Pedro Miguel
Otro Kennedy

John Kennedy Jr. ingresó a las referencias históricas y al imaginario colectivo mundial a la edad de dos años, once meses y 27 días, cuando fue fotografiado, en posición de saludo marcial, ante el ataúd de su padre. El tercer aniversario de su llegada al mundo tuvo que ser muy triste, porque tres días antes, en Dallas, un asesino llamado Lee Harvey Oswald disparó una bala que le reventó el cráneo al presidente más atractivo en la historia de los Estados Unidos de América e introdujo un gusano definitivo en la manzana del Paraíso Americano. Las escenas filmadas y fotografiadas del homicidio, en Dallas, y del posterior funeral, en Arlington, forman parte de los recuerdos profundos de las generaciones de la globalidad informativa porque representan un contrapunto inapelable al cuento de hadas o, como se llama en nuestra época, a la utopía: no basta con ser un hombre guapo, rico, inteligente, querido, seguro de sí mismo, protegido por una guardia pretoriana, exitoso hasta la saciedad y extremadamente poderoso --como lo era John Fitzgerald-- para preservar la integridad de la bóveda craneana y evitar que uno de tus hijos se despida de tu cadáver con un gesto marcial inapropiado para un niño de menos de tres años y que tu país --el más armado del mundo-- se vea sumido en una orfandad equivalente, no porque la figura presidencial se relacione con la paterna sino porque acusa recibo de una bala en el corazón de su poderío.

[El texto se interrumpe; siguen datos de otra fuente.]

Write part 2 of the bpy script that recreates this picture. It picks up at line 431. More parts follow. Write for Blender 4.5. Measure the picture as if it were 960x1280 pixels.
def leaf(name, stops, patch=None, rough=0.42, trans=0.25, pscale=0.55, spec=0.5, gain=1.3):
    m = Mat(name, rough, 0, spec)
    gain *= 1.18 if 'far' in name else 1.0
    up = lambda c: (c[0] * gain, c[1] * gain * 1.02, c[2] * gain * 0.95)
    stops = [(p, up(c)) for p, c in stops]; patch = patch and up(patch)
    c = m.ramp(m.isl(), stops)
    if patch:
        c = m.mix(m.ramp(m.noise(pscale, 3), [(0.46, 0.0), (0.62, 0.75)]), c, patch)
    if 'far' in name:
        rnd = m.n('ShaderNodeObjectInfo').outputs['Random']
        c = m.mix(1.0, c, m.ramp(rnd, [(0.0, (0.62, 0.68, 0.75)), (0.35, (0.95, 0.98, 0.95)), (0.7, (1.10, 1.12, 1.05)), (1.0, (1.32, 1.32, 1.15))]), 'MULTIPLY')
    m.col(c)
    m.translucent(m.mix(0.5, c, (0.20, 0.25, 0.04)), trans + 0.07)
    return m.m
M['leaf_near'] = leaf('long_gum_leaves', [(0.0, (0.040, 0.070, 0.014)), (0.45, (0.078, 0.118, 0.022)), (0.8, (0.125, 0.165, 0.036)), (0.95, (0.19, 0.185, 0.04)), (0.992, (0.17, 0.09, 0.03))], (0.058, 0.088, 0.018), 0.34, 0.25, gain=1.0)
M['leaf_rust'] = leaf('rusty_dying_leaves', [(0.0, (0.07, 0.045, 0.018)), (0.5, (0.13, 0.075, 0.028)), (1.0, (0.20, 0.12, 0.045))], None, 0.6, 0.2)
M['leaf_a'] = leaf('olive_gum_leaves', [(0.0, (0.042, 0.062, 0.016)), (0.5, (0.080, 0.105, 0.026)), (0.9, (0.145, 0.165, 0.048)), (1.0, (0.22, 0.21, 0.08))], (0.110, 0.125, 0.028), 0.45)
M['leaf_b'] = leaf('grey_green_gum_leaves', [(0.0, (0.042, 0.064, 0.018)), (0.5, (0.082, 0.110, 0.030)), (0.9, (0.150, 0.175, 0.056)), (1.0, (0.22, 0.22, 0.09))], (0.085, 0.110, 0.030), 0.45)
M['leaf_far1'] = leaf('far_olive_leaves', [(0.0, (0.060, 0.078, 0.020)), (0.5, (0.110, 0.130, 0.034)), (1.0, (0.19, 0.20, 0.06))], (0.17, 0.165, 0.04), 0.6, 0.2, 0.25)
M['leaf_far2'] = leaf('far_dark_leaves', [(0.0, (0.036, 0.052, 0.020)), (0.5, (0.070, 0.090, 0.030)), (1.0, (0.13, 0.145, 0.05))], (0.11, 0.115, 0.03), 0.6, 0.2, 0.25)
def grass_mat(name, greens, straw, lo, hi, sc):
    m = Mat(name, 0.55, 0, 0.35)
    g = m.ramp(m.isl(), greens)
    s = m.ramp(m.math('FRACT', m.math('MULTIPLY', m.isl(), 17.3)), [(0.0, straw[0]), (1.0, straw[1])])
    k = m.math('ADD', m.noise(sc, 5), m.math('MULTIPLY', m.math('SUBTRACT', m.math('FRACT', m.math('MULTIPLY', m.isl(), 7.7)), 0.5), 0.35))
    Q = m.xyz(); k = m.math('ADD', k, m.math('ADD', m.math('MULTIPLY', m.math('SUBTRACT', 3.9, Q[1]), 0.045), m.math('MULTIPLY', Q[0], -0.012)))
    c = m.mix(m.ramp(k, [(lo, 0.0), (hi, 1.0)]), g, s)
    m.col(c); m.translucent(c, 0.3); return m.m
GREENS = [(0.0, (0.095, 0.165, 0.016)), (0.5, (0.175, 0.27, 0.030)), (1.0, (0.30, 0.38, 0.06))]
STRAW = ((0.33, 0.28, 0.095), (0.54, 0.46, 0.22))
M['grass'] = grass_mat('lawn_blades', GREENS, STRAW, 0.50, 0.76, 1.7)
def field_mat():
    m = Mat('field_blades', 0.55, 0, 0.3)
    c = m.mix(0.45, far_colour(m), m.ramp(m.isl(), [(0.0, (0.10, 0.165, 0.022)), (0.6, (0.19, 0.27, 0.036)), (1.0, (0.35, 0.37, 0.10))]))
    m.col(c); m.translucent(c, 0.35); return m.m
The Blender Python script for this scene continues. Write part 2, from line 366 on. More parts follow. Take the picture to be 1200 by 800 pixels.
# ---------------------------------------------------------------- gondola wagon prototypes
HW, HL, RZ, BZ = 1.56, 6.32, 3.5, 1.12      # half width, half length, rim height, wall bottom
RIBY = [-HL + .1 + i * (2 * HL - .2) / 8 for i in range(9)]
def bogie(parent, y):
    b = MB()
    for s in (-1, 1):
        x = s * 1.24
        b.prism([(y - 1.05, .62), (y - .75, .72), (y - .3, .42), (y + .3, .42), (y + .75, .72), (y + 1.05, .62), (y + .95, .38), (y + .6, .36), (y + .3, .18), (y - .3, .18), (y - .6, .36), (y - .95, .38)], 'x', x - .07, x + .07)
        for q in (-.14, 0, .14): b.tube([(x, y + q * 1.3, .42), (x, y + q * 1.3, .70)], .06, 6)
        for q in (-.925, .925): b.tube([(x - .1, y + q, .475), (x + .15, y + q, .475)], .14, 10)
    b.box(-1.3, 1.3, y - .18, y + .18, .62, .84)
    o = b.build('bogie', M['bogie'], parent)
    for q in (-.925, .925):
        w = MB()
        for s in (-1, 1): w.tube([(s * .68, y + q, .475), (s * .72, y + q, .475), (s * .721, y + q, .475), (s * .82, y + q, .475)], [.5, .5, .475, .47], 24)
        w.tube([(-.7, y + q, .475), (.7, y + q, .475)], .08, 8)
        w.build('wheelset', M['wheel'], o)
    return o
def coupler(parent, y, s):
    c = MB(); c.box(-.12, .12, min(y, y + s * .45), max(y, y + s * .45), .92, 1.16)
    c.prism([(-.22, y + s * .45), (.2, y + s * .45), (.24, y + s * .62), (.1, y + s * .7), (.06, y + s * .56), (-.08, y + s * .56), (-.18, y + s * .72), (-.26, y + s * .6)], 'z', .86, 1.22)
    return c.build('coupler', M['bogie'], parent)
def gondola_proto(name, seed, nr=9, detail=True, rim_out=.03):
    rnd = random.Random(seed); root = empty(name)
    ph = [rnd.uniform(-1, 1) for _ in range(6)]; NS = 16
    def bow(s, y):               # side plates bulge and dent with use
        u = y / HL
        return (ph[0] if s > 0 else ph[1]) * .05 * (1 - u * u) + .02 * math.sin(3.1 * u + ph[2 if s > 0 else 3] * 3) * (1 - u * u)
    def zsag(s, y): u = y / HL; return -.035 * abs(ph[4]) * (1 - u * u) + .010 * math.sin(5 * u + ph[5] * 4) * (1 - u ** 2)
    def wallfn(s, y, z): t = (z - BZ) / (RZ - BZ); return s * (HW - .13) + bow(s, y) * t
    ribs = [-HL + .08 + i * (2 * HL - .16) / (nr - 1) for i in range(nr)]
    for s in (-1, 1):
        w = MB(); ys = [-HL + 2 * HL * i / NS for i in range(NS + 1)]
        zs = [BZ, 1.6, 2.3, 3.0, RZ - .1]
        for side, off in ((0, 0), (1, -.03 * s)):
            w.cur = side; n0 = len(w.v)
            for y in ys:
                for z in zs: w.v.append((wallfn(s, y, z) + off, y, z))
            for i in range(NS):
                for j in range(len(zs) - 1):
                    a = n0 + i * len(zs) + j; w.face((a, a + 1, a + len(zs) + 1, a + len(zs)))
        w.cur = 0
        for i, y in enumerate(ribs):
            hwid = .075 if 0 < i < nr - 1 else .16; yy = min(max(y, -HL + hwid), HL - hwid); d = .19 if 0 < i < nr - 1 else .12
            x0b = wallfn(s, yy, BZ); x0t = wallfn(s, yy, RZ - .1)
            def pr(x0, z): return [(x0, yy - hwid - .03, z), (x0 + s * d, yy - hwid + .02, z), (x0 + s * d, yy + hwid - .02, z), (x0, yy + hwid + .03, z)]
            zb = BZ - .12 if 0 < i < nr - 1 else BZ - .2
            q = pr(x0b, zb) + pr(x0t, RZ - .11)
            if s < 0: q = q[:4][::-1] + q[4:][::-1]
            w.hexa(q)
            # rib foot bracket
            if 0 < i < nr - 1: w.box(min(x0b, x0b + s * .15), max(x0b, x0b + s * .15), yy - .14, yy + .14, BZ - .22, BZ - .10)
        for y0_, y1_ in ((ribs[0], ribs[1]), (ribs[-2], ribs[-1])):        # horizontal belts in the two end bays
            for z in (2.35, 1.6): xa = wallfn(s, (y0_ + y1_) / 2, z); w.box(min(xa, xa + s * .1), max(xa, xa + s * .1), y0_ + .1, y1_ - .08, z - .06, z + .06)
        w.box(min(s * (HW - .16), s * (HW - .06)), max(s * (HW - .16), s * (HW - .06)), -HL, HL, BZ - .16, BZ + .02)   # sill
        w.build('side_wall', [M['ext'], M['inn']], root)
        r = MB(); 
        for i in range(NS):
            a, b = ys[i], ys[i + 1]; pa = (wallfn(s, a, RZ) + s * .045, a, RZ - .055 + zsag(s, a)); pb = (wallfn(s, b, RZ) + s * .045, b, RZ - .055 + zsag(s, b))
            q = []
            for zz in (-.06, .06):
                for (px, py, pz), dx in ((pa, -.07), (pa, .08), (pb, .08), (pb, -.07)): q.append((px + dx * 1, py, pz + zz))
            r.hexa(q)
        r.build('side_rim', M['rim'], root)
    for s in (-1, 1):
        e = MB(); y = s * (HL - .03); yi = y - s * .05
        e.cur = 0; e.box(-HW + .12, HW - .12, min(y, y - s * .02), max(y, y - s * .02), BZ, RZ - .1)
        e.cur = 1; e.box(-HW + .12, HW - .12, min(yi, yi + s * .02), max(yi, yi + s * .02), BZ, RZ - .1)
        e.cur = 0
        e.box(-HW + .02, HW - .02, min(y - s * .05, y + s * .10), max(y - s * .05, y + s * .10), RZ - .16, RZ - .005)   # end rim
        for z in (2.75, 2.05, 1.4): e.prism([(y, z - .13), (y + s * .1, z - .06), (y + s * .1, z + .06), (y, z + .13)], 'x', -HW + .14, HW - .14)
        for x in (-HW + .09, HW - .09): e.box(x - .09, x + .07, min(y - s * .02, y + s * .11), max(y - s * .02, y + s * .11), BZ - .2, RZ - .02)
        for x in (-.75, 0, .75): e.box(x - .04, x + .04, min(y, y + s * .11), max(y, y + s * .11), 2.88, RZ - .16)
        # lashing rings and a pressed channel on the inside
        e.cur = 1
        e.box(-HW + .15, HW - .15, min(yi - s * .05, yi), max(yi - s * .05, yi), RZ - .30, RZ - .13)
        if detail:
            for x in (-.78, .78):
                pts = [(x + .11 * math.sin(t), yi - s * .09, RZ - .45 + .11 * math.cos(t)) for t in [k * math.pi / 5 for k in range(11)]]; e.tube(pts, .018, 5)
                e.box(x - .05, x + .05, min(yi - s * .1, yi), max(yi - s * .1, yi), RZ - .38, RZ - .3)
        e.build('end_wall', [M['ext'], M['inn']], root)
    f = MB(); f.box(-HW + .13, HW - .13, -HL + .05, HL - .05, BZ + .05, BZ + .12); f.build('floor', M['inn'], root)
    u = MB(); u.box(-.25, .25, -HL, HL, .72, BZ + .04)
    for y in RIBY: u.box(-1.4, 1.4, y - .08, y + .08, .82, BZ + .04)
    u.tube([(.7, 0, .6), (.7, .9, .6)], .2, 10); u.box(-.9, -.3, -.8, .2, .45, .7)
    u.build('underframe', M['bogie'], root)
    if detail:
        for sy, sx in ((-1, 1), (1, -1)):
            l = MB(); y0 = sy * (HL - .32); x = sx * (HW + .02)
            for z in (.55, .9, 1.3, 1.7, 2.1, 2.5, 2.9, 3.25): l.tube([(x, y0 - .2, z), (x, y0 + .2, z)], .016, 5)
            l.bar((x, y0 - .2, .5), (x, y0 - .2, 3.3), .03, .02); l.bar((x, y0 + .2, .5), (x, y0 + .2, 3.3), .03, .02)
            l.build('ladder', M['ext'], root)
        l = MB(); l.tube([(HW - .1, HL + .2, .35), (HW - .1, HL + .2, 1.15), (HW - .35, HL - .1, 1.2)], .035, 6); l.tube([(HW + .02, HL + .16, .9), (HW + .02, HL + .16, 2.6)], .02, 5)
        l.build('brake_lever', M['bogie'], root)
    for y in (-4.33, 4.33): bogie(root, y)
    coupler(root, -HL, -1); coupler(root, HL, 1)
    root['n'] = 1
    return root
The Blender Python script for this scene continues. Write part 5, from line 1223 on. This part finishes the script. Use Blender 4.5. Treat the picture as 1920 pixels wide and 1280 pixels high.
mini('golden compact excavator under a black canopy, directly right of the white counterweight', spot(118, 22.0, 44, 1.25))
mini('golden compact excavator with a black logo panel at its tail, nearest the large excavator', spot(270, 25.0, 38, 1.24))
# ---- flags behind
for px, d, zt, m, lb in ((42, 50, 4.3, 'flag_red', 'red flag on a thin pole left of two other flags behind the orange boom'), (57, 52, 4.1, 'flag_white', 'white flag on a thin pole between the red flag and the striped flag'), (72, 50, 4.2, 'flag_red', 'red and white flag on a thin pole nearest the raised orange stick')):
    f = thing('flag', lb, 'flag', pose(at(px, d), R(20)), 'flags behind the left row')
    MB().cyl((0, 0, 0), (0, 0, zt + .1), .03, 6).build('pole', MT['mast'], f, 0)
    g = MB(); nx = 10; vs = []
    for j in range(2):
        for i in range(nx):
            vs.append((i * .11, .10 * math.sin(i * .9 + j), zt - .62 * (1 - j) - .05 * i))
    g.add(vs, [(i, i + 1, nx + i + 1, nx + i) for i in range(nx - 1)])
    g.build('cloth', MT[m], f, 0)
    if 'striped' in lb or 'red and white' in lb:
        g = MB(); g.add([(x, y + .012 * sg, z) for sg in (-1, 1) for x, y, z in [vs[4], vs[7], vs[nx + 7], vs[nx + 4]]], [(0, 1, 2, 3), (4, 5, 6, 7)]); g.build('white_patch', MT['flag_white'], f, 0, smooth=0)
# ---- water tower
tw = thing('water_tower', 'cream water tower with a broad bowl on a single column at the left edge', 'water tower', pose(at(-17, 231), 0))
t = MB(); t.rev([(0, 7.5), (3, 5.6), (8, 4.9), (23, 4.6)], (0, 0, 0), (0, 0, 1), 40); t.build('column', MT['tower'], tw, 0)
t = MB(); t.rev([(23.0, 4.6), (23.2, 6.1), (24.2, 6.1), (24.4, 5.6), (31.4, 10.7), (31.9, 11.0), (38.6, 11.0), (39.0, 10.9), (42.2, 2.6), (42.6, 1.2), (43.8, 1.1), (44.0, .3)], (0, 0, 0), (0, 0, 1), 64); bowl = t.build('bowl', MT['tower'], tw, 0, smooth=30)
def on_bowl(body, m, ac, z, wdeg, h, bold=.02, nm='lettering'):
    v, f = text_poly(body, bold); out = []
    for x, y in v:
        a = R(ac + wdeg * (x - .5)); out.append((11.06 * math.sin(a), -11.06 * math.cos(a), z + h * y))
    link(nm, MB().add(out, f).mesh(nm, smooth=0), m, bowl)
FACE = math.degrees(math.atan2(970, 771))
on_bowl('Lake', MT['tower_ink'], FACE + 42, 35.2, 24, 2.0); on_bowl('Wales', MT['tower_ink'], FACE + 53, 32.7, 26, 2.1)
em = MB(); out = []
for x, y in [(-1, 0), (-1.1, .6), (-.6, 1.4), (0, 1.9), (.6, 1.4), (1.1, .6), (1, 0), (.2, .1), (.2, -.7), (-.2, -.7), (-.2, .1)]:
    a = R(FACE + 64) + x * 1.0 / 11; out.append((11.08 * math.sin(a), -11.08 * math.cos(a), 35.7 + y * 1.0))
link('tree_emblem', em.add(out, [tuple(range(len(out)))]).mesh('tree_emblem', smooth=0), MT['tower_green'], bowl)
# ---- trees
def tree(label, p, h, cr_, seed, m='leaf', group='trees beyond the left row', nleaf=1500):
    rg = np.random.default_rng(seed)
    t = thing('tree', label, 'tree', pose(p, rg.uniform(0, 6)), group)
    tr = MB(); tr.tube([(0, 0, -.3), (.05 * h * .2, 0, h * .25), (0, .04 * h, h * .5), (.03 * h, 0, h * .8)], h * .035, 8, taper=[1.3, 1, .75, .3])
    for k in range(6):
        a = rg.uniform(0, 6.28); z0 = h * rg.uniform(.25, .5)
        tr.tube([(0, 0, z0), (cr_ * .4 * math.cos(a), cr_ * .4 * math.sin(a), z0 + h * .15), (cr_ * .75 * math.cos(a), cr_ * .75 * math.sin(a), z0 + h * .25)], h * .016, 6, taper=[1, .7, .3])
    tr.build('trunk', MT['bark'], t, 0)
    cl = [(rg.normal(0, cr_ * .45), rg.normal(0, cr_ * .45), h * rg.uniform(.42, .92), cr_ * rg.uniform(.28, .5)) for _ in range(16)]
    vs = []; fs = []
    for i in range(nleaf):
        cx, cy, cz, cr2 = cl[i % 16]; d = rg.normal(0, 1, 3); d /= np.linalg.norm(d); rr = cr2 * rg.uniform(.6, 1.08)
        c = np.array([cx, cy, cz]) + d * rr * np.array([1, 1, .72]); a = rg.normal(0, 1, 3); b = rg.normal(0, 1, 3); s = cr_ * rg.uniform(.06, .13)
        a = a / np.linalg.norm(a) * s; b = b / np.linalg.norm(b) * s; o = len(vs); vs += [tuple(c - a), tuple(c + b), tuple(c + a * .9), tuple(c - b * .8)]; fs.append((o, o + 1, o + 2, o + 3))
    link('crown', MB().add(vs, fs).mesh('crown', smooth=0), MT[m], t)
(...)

La orfandad personal y nacional se conjuntaron en el niño que asistió a los funerales en Arlington sin tener una idea clara de lo que estaba pasando. Creció salpicado de sangres a destiempo --un tío asesinado en forma similar a su padre, otro tío políticamente destruido por un accidente trágico, un primo y un hermano muertos en forma prematura--, se convirtió en estrella de la pornografía sentimental que acecha a los famosos y desapareció, junto con su mujer, sin dejar rastro, el viernes por la noche, luego que su avioneta particular cayera a las aguas que rodean la isla de Martha's Vineyard, en Nueva Inglaterra.

Una certeza: los asesinos de John Fitzgerald y Robert, los narcotraficantes que le vendieron la dosis exagerada a David, los esquíes que le fallaron a Michael, el coche en el que se accidentó Edward en Chappaquiddick en 1969 y las nubes que se posaron el viernes en la noche sobre la costa de Massachusetts, dificultando la visibilidad del piloto Kennedy, no pudieron ponerse de acuerdo para exterminar a la familia. Hay que enfrentarse, entonces, con la improbabilidad estadística de que la muerte fuera tan persistente en diezmar al clan de Brookline en dos de sus generaciones. Y si uno no cree en maldiciones, queda la contraparte del cuento de hadas, que es la tragedia. Su lógica es tan clara cuanto inescrutable: una transgresión primigenia siembra en los integrantes de una dinastía el factor de la destrucción, y ya no puede hacerse nada. Los Kennedy --los que quedan-- son famosos y ricos y poderosos y simpáticos y fotogénicos: es inevitable conmoverse ante sus muertes, pero resulta arduo, en cambio, reconocer el mismo sino trágico en clanes y familias que nos rodean. Descansen en paz los vivos y los muertos de todas las tribus que padecen el síndrome.